I would say most demo's are staged and rehearsed. Not the least surprised and other then geeks drooling over this presentation as being real. Most people I talked too figured it was staged. Neither business answered by name, and it appeared as though it was pretty much scripted and not random calls. Probably to make the technology seem better then it really is. But that's pretty much what and demo tries to do.
Unless the woman Duplex talked to goes by a male name. If Hong's is the same restaurant, it's possible that Victor's English is as bad as the woman in the demo, and he didn't understand the reporter's questions.
When was the law written? When was that smart AI tool created?
Slashdot, fix the reply notifications... You won't get away with it...
Jail? He should be publicly tortured and executed. You think too small.
They called a restaurant.
Dude, Facebook. Nah, forget it, too.
Trump.
You might be worried about what calls AI will do next, not those ones making reservations...
Is two party consent even constitutional? I'd like to see the supreme court take up that one.

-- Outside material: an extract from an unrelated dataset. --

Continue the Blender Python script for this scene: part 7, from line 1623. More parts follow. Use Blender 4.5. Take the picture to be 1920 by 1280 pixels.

A Silicon Valley company ignores any possible ethical considerations in order to get blind stinking rich.
Also, water is wet.
Gruber has been a total Apple fanboy/whore for decades. The point is not that Google is being careless about the restaurant's privacy when Duplex called to place an order--it's hardly a state secret and nothing unflattering happened--the point is that Gruber is blatantly trying to cause trouble for Google; whereas if Apple had come up with this first, he'd be filled nothing but praise and worship. I have always disliked him for his twisting of the truth and obvious bias, and this is just another example of it.